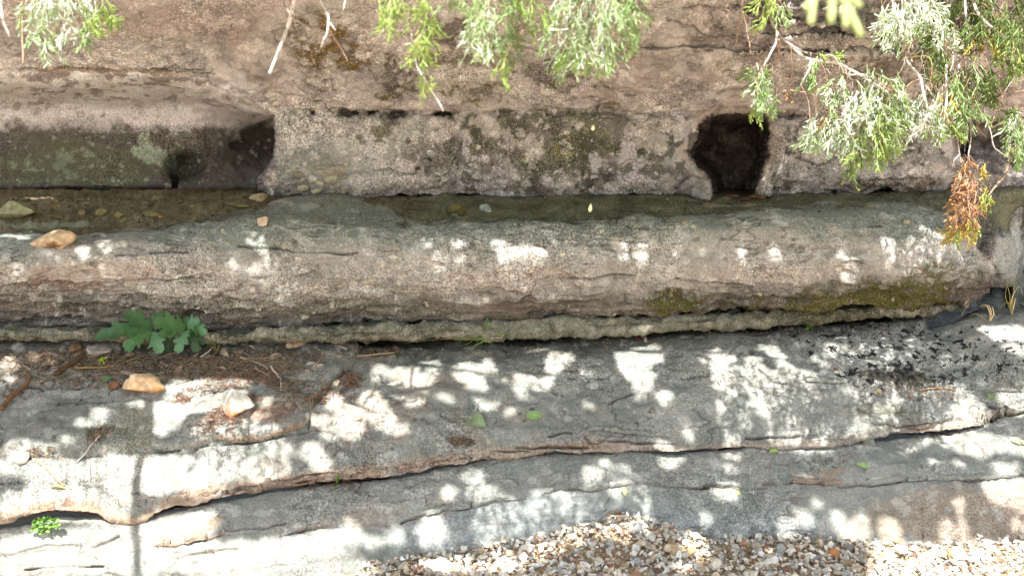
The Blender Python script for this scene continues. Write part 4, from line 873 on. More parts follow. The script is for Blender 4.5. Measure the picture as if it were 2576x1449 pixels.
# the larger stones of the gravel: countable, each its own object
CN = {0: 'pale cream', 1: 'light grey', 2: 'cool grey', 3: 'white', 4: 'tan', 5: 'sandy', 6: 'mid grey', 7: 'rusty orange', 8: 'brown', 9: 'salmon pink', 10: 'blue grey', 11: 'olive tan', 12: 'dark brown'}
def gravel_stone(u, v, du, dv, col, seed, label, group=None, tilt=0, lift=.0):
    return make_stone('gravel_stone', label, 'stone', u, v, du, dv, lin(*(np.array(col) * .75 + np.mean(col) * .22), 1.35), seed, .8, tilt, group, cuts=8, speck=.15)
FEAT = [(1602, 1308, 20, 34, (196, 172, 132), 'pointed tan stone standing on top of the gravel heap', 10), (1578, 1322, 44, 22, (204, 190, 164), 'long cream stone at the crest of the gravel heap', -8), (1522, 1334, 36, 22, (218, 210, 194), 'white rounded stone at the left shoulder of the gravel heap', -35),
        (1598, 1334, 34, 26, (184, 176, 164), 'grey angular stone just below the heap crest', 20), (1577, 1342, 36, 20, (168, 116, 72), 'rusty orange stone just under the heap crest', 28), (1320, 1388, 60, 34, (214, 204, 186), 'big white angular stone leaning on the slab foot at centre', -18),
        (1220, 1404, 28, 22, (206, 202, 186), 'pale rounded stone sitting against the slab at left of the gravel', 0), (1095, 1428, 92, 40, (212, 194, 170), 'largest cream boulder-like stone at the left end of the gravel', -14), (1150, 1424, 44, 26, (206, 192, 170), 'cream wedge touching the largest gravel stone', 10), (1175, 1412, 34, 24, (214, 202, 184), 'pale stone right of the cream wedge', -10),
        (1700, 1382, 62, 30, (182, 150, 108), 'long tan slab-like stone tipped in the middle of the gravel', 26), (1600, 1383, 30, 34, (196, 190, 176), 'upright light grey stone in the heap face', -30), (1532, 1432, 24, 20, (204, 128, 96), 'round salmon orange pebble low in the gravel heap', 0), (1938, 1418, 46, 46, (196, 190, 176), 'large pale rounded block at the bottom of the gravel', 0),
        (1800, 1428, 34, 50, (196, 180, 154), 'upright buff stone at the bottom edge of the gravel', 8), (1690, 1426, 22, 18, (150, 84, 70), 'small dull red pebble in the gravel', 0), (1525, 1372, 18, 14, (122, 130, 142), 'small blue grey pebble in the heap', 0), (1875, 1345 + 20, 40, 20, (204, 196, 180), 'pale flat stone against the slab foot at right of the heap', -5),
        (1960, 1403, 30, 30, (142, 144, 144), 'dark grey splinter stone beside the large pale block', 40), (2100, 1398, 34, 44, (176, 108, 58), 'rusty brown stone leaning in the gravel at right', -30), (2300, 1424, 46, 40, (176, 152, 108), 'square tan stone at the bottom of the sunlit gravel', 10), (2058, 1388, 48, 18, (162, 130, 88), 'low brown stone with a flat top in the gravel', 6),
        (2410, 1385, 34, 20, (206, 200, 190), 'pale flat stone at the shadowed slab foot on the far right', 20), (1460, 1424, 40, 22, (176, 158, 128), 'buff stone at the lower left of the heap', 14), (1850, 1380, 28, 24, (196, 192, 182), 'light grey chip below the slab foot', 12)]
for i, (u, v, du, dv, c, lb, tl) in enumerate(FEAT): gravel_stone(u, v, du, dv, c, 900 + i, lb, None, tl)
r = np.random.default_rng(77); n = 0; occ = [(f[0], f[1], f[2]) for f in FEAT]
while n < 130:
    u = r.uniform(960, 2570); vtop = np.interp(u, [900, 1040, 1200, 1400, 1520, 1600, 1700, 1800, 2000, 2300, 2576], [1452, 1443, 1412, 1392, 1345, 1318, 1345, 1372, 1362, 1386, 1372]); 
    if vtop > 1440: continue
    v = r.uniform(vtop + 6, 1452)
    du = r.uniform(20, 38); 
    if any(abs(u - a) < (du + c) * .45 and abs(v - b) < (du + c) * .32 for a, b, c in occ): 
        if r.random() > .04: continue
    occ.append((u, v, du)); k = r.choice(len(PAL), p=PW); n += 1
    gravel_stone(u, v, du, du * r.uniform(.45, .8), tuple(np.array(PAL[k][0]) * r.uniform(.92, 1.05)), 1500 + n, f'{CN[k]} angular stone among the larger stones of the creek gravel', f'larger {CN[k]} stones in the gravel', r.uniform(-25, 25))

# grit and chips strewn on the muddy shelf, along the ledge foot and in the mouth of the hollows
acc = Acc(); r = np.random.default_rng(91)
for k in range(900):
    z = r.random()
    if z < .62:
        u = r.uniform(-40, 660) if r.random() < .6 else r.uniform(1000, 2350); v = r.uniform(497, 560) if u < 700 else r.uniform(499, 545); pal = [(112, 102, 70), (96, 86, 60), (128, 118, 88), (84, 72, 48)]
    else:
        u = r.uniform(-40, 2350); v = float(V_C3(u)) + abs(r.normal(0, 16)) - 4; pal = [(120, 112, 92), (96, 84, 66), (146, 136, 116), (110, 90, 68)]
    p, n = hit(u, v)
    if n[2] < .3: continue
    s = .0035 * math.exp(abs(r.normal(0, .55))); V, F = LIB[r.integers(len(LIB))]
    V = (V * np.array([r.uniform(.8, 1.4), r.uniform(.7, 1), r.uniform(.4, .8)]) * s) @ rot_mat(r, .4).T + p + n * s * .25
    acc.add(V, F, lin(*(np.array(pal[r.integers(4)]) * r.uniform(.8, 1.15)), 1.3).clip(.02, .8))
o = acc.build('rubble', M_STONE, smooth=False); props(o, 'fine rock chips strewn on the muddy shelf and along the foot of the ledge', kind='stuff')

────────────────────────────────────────

_Exercise task_.
Restate the whole listing above exactly, please, omitting every image.

_Output of the exercise_.
The Blender Python script for this scene continues. Write part 4, from line 873 on. More parts follow. The script is for Blender 4.5. Measure the picture as if it were 2576x1449 pixels.
# the larger stones of the gravel: countable, each its own object
CN = {0: 'pale cream', 1: 'light grey', 2: 'cool grey', 3: 'white', 4: 'tan', 5: 'sandy', 6: 'mid grey', 7: 'rusty orange', 8: 'brown', 9: 'salmon pink', 10: 'blue grey', 11: 'olive tan', 12: 'dark brown'}
def gravel_stone(u, v, du, dv, col, seed, label, group=None, tilt=0, lift=.0):
    return make_stone('gravel_stone', label, 'stone', u, v, du, dv, lin(*(np.array(col) * .75 + np.mean(col) * .22), 1.35), seed, .8, tilt, group, cuts=8, speck=.15)
FEAT = [(1602, 1308, 20, 34, (196, 172, 132), 'pointed tan stone standing on top of the gravel heap', 10), (1578, 1322, 44, 22, (204, 190, 164), 'long cream stone at the crest of the gravel heap', -8), (1522, 1334, 36, 22, (218, 210, 194), 'white rounded stone at the left shoulder of the gravel heap', -35),
        (1598, 1334, 34, 26, (184, 176, 164), 'grey angular stone just below the heap crest', 20), (1577, 1342, 36, 20, (168, 116, 72), 'rusty orange stone just under the heap crest', 28), (1320, 1388, 60, 34, (214, 204, 186), 'big white angular stone leaning on the slab foot at centre', -18),
        (1220, 1404, 28, 22, (206, 202, 186), 'pale rounded stone sitting against the slab at left of the gravel', 0), (1095, 1428, 92, 40, (212, 194, 170), 'largest cream boulder-like stone at the left end of the gravel', -14), (1150, 1424, 44, 26, (206, 192, 170), 'cream wedge touching the largest gravel stone', 10), (1175, 1412, 34, 24, (214, 202, 184), 'pale stone right of the cream wedge', -10),
        (1700, 1382, 62, 30, (182, 150, 108), 'long tan slab-like stone tipped in the middle of the gravel', 26), (1600, 1383, 30, 34, (196, 190, 176), 'upright light grey stone in the heap face', -30), (1532, 1432, 24, 20, (204, 128, 96), 'round salmon orange pebble low in the gravel heap', 0), (1938, 1418, 46, 46, (196, 190, 176), 'large pale rounded block at the bottom of the gravel', 0),
        (1800, 1428, 34, 50, (196, 180, 154), 'upright buff stone at the bottom edge of the gravel', 8), (1690, 1426, 22, 18, (150, 84, 70), 'small dull red pebble in the gravel', 0), (1525, 1372, 18, 14, (122, 130, 142), 'small blue grey pebble in the heap', 0), (1875, 1345 + 20, 40, 20, (204, 196, 180), 'pale flat stone against the slab foot at right of the heap', -5),
        (1960, 1403, 30, 30, (142, 144, 144), 'dark grey splinter stone beside the large pale block', 40), (2100, 1398, 34, 44, (176, 108, 58), 'rusty brown stone leaning in the gravel at right', -30), (2300, 1424, 46, 40, (176, 152, 108), 'square tan stone at the bottom of the sunlit gravel', 10), (2058, 1388, 48, 18, (162, 130, 88), 'low brown stone with a flat top in the gravel', 6),
        (2410, 1385, 34, 20, (206, 200, 190), 'pale flat stone at the shadowed slab foot on the far right', 20), (1460, 1424, 40, 22, (176, 158, 128), 'buff stone at the lower left of the heap', 14), (1850, 1380, 28, 24, (196, 192, 182), 'light grey chip below the slab foot', 12)]
for i, (u, v, du, dv, c, lb, tl) in enumerate(FEAT): gravel_stone(u, v, du, dv, c, 900 + i, lb, None, tl)
r = np.random.default_rng(77); n = 0; occ = [(f[0], f[1], f[2]) for f in FEAT]
while n < 130:
    u = r.uniform(960, 2570); vtop = np.interp(u, [900, 1040, 1200, 1400, 1520, 1600, 1700, 1800, 2000, 2300, 2576], [1452, 1443, 1412, 1392, 1345, 1318, 1345, 1372, 1362, 1386, 1372]); 
    if vtop > 1440: continue
    v = r.uniform(vtop + 6, 1452)
    du = r.uniform(20, 38); 
    if any(abs(u - a) < (du + c) * .45 and abs(v - b) < (du + c) * .32 for a, b, c in occ): 
        if r.random() > .04: continue
    occ.append((u, v, du)); k = r.choice(len(PAL), p=PW); n += 1
    gravel_stone(u, v, du, du * r.uniform(.45, .8), tuple(np.array(PAL[k][0]) * r.uniform(.92, 1.05)), 1500 + n, f'{CN[k]} angular stone among the larger stones of the creek gravel', f'larger {CN[k]} stones in the gravel', r.uniform(-25, 25))

# grit and chips strewn on the muddy shelf, along the ledge foot and in the mouth of the hollows
acc = Acc(); r = np.random.default_rng(91)
for k in range(900):
    z = r.random()
    if z < .62:
        u = r.uniform(-40, 660) if r.random() < .6 else r.uniform(1000, 2350); v = r.uniform(497, 560) if u < 700 else r.uniform(499, 545); pal = [(112, 102, 70), (96, 86, 60), (128, 118, 88), (84, 72, 48)]
    else:
        u = r.uniform(-40, 2350); v = float(V_C3(u)) + abs(r.normal(0, 16)) - 4; pal = [(120, 112, 92), (96, 84, 66), (146, 136, 116), (110, 90, 68)]
    p, n = hit(u, v)
    if n[2] < .3: continue
    s = .0035 * math.exp(abs(r.normal(0, .55))); V, F = LIB[r.integers(len(LIB))]
    V = (V * np.array([r.uniform(.8, 1.4), r.uniform(.7, 1), r.uniform(.4, .8)]) * s) @ rot_mat(r, .4).T + p + n * s * .25
    acc.add(V, F, lin(*(np.array(pal[r.integers(4)]) * r.uniform(.8, 1.15)), 1.3).clip(.02, .8))
o = acc.build('rubble', M_STONE, smooth=False); props(o, 'fine rock chips strewn on the muddy shelf and along the foot of the ledge', kind='stuff')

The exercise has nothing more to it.